Как видим, и здесь культурно-исторический фактор (социальный фактор в широком смысле) обусловил различие старых и новых синтаксических конструкций не только во французском, но и в других европейских языках (это может быть доказано большим, аналогичным только что приведенному, материалом). Следовательно, сама культура определенной эпохи, состояние ее письменности, больше того – состояние жанров и видов этой письменности оказывают явное воздействие на синтаксические ресурсы языка, на особенности и возможности этих ресурсов в каждую большую историческую эпоху.

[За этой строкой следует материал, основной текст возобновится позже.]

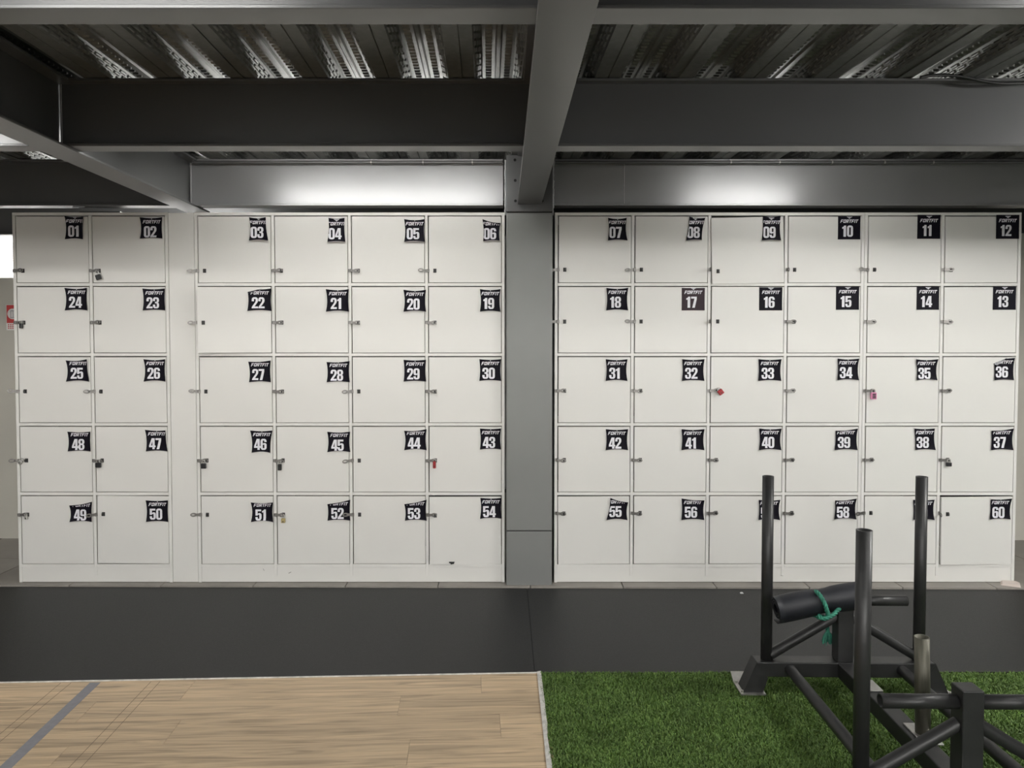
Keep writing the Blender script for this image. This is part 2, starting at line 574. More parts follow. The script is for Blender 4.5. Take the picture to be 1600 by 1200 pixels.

На пути установления социальных импульсов развития грамматики возникают своеобразные трудности, уже отмеченные в предшествующих строках. Известно, например, что в текстах старых европейских языков преобладали сочинительные синтаксические конструкции, которые постепенно стали осложняться подчинительными синтаксическими конструкциями[259]. Казалось бы, открывается возможность установить схему: от сочинительных конструкций к преимущественному преобладанию подчинительных конструкций. Но в таком прямолинейном виде схема оказывается неверной по многим причинам. Французский язык, например, исторически развивая союзы подчинения, скопил их в таком множестве к XVI столетию, что, начиная со следующего века, язык стал избавляться от многих союзов подчинения. Возникло своеобразное изобилие от бедности: язык не сразу сумел разобраться в подобном изобилии. В результате в современном французском языке подчинительных союзов оказывается меньше, чем в языке XVI столетия. Между тем синтаксис двигался от сочинительных к сочинительно-подчинительным и подчинительным конструкциям. Но на каких-то этапах развития языка возникают своеобразные площадки как бы обратного движения[260].